Objects travelling at hypersonic speeds typically experience significant mechanical loads, particularly during acceleration/deceleration. Excluding both technical and economic limitations, sub-orbital point-to-point travel is inevitably restricted to a group of individuals that are trained and whose health is certified prior to travel. This work seeks to explore the possibility of identifying, for a chosen route and reference vehicle, a set of parameters such that an individual could participate in hypersonic travel without health screenings or prior training. An open-loop guidance system is used with idealised navigation and control systems. The guidance method is based on node control with the assumption of instant implementation of commanded states. After an initial design space exploration is performed with various evolutionary algorithms, the Multi-objective Evolutionary Algorithm based on Decomposition with differential evolution (MOEA/D) (DE) is selected for further use, along with a preferred set of objective functions and a decision vector length.
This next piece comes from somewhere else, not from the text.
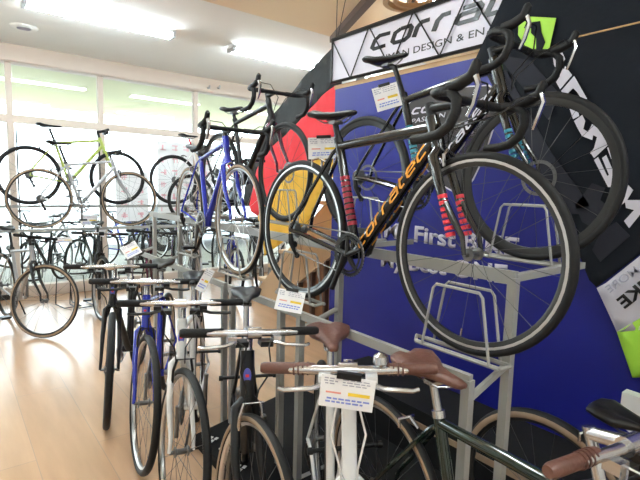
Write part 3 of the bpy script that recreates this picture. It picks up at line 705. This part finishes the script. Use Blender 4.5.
# --- bicycles near the window
gm = 'bicycles on the floor near the window'
M1 = bicycle('silver and black town bicycle at far left, its front wheel turned sideways', (.64, 4.90), -12, 0, steer=35, frame='grey_silver', fork='black', bar='flat', rim='rim_black', side='tan', group=gm, tw=.017, stand=True, detail=1)
MB().ring((-.33, 0, .52), .012, [(-.011, -.02), (.010, -.02), (.010, .02), (-.011, .02)], 16).build('rear_reflector', 'lamp_red', M1)
spec = [(1.22, 5.2, 12, 'black', 'black bicycle by the window, first to the right of the silver town bicycle', 14),
        (1.72, 5.15, 20, 'purple_black', 'dark red bicycle by the window, second right of the silver town bicycle', 20),
        (2.25, 5.1, 20, 'grey_silver', 'grey bicycle by the window below the tan-tyred wheel of the blue bicycle', -10),
        (2.75, 5.15, 24, 'blue', 'dark blue bicycle by the window, in the middle of the crowded row', 14),
        (3.3, 5.45, 24, 'black', 'black bicycle by the window seen between the rack posts', -16),
        (3.9, 5.6, 20, 'white', 'white bicycle by the window beside the tan staircase', 20),
        (.1, 5.6, 10, 'teal', 'dark teal bicycle cut off by the left edge before the window', 30)]
for x, y, t, c, lab, st in spec:
    bicycle(lab, (x, y), t, 0, steer=st, frame=c, bar='flat', rim='rim_silver', group=gm, tw=.018, detail=1, barcol='black' if c != 'black' else 'silver', hz=-.02)
# outside the glass
spec2 = [(.75, 7.05, 35, 'black', 'black bicycle parked just outside the glass directly behind the silver town bicycle', 10),
        (1.4, 7.1, 30, 'green_black', 'dark green bicycle parked just outside the glass below the grey front wheel', -12),
        (2.05, 7.05, 34, 'black', 'black bicycle parked just outside the glass between the two hanging rows', 15),
        (2.75, 7.1, 30, 'purple_black', 'dark red bicycle parked just outside the glass below the blue bicycle', 5),
        (3.45, 7.1, 30, 'black', 'black bicycle parked just outside the glass nearest the staircase', -5)]
for x, y, t, c, lab, st in spec2:
    bicycle(lab, (x, y), t, -.02, steer=st, frame=c, bar='flat', rim='rim_silver', group='bicycles parked outside the glass', tw=.018, detail=1, hz=-.02)
for x, y, t, c, lab in [(.3, 8.8, -80, 'teal', 'bluish bicycle parked outside the glass at the far left'), (1.7, 8.9, -70, 'grey_silver', 'grey bicycle parked outside the glass behind the town bicycle'),
                        (3.0, 8.8, -100, 'blue', 'blue bicycle parked outside behind the row of rack bicycles'), (4.4, 9.0, -75, 'black', 'black bicycle parked outside the glass behind the rack posts')]:
    bicycle(lab, (x, y), t, -.02, frame=c, bar='flat', rim='rim_silver', group='bicycles parked outside the glass', tw=.018, detail=1)

# ------------------------------------------------------------------ RACKS
def cradle(r, x, yc, z, L=.34, H=.23, m='rack'):
    g = MB()
    for s in (-1, 1):
        g.tube([(x + s * .028, yc - L / 2, z), (x + s * .028, yc + L / 2, z)], .008, 6)
        w = .10
        g.tube([(x + s * .034, yc - L * .40, z), (x + s * .034, yc - L * .29, z + H - .015), (x + s * .034, yc - L * .25, z + H), (x + s * .034, yc + L * .25, z + H), (x + s * .034, yc + L * .29, z + H - .015), (x + s * .034, yc + L * .40, z)], .0055, 6)
    for e in (-1, 1): g.tube([(x - .028, yc + e * L / 2, z), (x, yc + e * (L / 2 + .02), z + .01), (x + .028, yc + e * L / 2, z)], .007, 6)
    local(r, g).build('wheel_holder', m, r)
def rack(label, y0, y1, frames, cradles, xf=1.25, xm=1.48, xb=1.95, zf=.865, zm=1.165):
    r = empty('bicycle_rack', (xm, (y0 + y1) / 2, 0), 0, label, 'rack', 'grey steel two-tier display racks')
    sq = lambda a, b, w, h: local(r, MB().box((Vector(a) + Vector(b)) / 2, (abs(b[0] - a[0]) + w, abs(b[1] - a[1]) + (0 if a[1] != b[1] else w), abs(b[2] - a[2]) + h)))
    sq((xf, y0, zf), (xf, y1, zf), .02, .035).build('rail', 'rack', r, smooth=False)
    sq((xm, y0, zm), (xm, y1, zm), .02, .045).build('rail', 'rack', r, smooth=False)
    for y, rear, fr_ in frames:
        if fr_: local(r, MB().box((xf, y, zf / 2), (.03, .03, zf))).build('post', 'rack', r, smooth=False)
        if not rear: continue
        local(r, MB().box((xm, y, zm / 2), (.03, .03, zm))).build('post', 'rack', r, smooth=False)
        local(r, MB().tube([(xf, y, zf - .07), (xm, y, zf + .0)], .013, 6)).build('brace', 'rack', r)
        local(r, MB().box(((xm + xb + .05) / 2, y, zm), (xb + .05 - xm, .025, .025))).build('cross_bar', 'rack', r, smooth=False)
        local(r, MB().box(((xm + xf) / 2, y, .05), (xm - xf, .025, .025))).build('cross_bar', 'rack', r, smooth=False)
    for x, yc, z in cradles: cradle(r, x, yc, z)
rack('grey steel rack holding the two black road bicycles, nearest the camera', .80, 2.40, ((.81, 1, 1), (1.70, 1, 1), (1.86, 0, 1), (2.36, 0, 1)), [(1.37, .93, .893), (1.89, 1.0, 1.168), (1.37, 1.88, .893), (1.86, 1.96, 1.168)])
rack('grey steel rack module holding the bright blue bicycle', 2.44, 4.4, ((2.46, 0, 1), (3.7, 1, 0), (4.3, 1, 1)), [(1.39, 2.6, .893), (1.49, 3.54, .893), (1.83, 2.72, 1.195), (1.83, 3.70, 1.195)])
r = empty('bicycle_rack', (1.8, 6.3, 0), 0, 'steel rack at the window carrying the silver and lime bicycles', 'rack')
for x0 in (.2, 3.9): 
    for y_, zz in ((6.16, .88), (6.42, 1.14)): local(r, MB().box((x0, y_, zz / 2), (.03, .03, zz))).build('post', 'rack', r, smooth=False)
for y_, zz in ((6.16, .88), (6.40, 1.14)): local(r, MB().box((2.05, y_, zz), (3.8, .05, .03))).build('rail', 'rack', r, smooth=False)

# black wire wheel stands on the floor row
def wire_stand(x, y, rz, label, h=.45, w=.26, m='black'):
    r = empty('wheel_stand', (x, y, 0), rz, label, 'stand', 'black wire wheel stands on the floor')
    for s in (-1, 1):
        MB().tube([(s * .035, 0, .01), (s * .035, 0, h)], .006, 6).build('upright', m, r)
    MB().tube([(-w / 2, 0, h), (w / 2, 0, h)], .009, 8).build('top_bar', m, r)
    for s in (-1, 1): MB().tube([(s * w / 2, 0, h), (s * (w / 2 + .02), 0, h)], .014, 8).build('end_knob', m, r)
    MB().tube([(-.035, 0, .01), (-.05, -.3, .01), (.05, -.3, .01), (.035, 0, .01)], .006, 6).build('foot_loop', m, r)
for px, py, lab in ((248, 382, 'black wire wheel stand behind the badge-headed black bicycle'), (196, 357, 'black wire wheel stand behind the white flat-bar bicycle'), (345, 455, 'black wire wheel stand under the white city bicycle')):
    p = onZ(px, py, .42); wire_stand(p.x, p.y, -.45, lab)
for i, px in enumerate((64, 78)):
    p = onZ(px, 304, 0)
    r = empty('floor_hoop', (p.x, p.y, 0), .2, 'black wire hoop stand on the floor near the window, %s of two' % ('left' if i == 0 else 'right'), 'stand', 'wire hoops by the window')
    MB().tube([(-.09, 0, .02), (-.07, 0, .34), (.07, 0, .34), (.09, 0, .02)], .006, 6).build('hoop', 'black', r)
    MB().tube([(-.09, 0, .012), (-.09, -.25, .012), (.09, -.25, .012), (.09, 0, .012)], .006, 6).build('foot', 'black', r)

# black display box / mats on the floor below the rack
r = empty('display_mat', (1.45, 1.9, 0), 0, 'black plinth with small white marks on the floor below the rack', 'plinth')
c1 = onZ(190, 447, .06); c2 = onZ(221, 428, .06)
pl = [Vector((1.02, 2.36, .0)), Vector((1.85, 2.55, .0)), Vector((2.15, 1.2, 0)), (Vector((1.25, .45, 0))), Vector((1.0, 1.45, 0))]
local(r, MB().prism(pl, (0, 0, .06))).build('box', 'matte_black', r, smooth=False)
for px, py in ((212, 441), (222, 452), (240, 470)):
    p = onZ(px, py, .062)
    for dx, dy in ((0, 0), (.03, .01), (.012, .035)):
        local(r, MB().box(p + Vector((dx, dy, 0)), (.022, .016, .003), Matrix.Rotation(.5, 3, 'Z'))).build('white_mark', 'white', r, smooth=False)
# black case with gold trim behind the dark green bicycle
r = empty('black_case', (2.03, 1.25, 0), 0, 'long black case with worn gold strip on the floor against the blue panel', 'case')
MB().box((0, 0, .16), (.34, 1.9, .32)).build('body', 'matte_black', r, smooth=False)
MB().box((-.172, 0, .24), (.004, 1.7, .03)).build('gold_strip', 'tan_wall', r, smooth=False)
# white object at right edge
r = empty('white_bag', (2.05, .42, 0), 0, 'white and pale pink bag on a stool at the right edge below the lime banner', 'bag')
pts = plane_poly([(622, 392), (640, 398), (660, 405), (660, 450), (638, 440), (624, 428), (620, 408)], 2.05)
local(r, MB().prism(pts, (.05, 0, 0))).build('body', 'white', r, smooth=False)
p = onX(640, 435, 2.05)
local(r, MB().box((2.11, p.y - .03, (p.z - .02) / 2), (.10, .10, p.z - .02))).build('stool', 'black', r, smooth=False)

# ------------------------------------------------------------------ PRICE CARDS
def card(px, py, D, w, h, roll, label, yaw=0.0, clip=True, name='price_card', tilt=0.0):
    p = atD(px, py, D); n_ = (EYE - p).normalized(); nx = Vector((n_.x, n_.y, 0)).normalized()
    R = Matrix.Rotation(yaw, 3, 'Z')
    nx = R @ nx; X = Vector((-nx.y, nx.x, 0)); Z = Vector((0, 0, 1)); Z = (Z * math.cos(tilt) - nx * math.sin(tilt)); N = X.cross(Z)
    # X to the right as seen, roll in the card's own plane
    X2 = X * math.cos(roll) + Z * math.sin(roll); Z2 = -X * math.sin(roll) + Z * math.cos(roll)
    o = bpy.data.objects.new(name, None); col.objects.link(o); tag(o, label, 'price card', 'price cards clipped to the bicycles'); o.empty_display_size = .03
    M = Matrix((X2, -N, Z2)).transposed().to_4x4(); o.matrix_basis = Matrix.Translation(p) @ M   # local x right, y away, z up
    MB().box((0, 0, 0), (w, .002, h)).build('sheet', 'paper', o, smooth=False)
    g = MB(); rnd = random.Random(int(px))
    def row(z, x0, x1, hh, q):
        x = x0
        while x < x1 - .02: 
            l = rnd.uniform(.05, .12); q.box(((x + l / 2) * w, -.0016, z * h), (l * w, .0008, hh * h)); x += l + .025
    for z in (.40, .32, .24): row(z, -.42 if z < .3 else -.44, -.22, .035, g); row(z, -.10, .38, .028, g)
    g.build('printed_lines', 'ink_grey', o, smooth=False)
    g = MB(); row(-.22, -.36, .36, .05, g); row(-.32, -.38, .34, .05, g); g.build('blue_lines', 'ink_blue', o, smooth=False)
    MB().box((.22 * w, -.0016, -.03 * h), (.40 * w, .0008, .10 * h)).build('yellow_band', 'yellow', o, smooth=False)
    MB().box((-.25 * w, -.0016, -.03 * h), (.28 * w, .0008, .05 * h)).build('red_line', 'ink_red', o, smooth=False)
    if clip: MB().box((0, .002, h / 2 + .002), (w * .45, .014, .014)).build('clip', 'black', o, smooth=False)
    return o
card(324, 148, 2.22, .150, .100, .06, 'price card hanging under the saddle of the orange-lettered bicycle')
card(387, 97, 2.30, .125, .115, .30, 'price card below the highest saddle, before the blue panel', yaw=.1)
card(290, 301, 1.95, .115, .090, -.16, 'tilted price card between the black saddle and the grey rack rail', tilt=.5, yaw=-.1)
card(347, 393, 1.06, .123, .075, -.09, 'large white price card on the handlebar with the brown grips')
card(131, 250, 2.95, .10, .09, .5, 'small tilted price card beside a saddle at far left of the floor row', tilt=.5)
card(205, 280, 2.1, .04, .11, -.5, 'narrow price card turned nearly edge-on behind the white flat-bar bicycle', clip=False)
card(64, 166, 5.85, .16, .09, 0, 'price card on the silver-grey bicycle in the window', clip=False)
card(89, 220, 6.1, .20, .13, 0, 'blank-looking card below the wheel of the lime bicycle', clip=False)
card(100, 232, 5.9, .12, .10, -.3, 'card over the window row below the grey front wheel', clip=False)
card(64, 240, 5.3, .16, .06, 0, 'white and pink card above the silver town bicycle', clip=False)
The subsequent optimisation strategy is separated into a coupled and decoupled phase approach, where the coupled approach combines the vehicle’s ascent and descent optimisations, while the decoupled approach performs a descent phase optimisation and attempts to link an ascent phase to the optimised descent phase. Decoupling, as performed, did not allow for the identification of a linkable trajectory. An optimal trajectory was identified with the coupled approach that required a significant amount of additional propellant and dry mass, yet maximum g₀-loads approached the constraint of an increase of 1 g₀. Recommendations are given to further the study.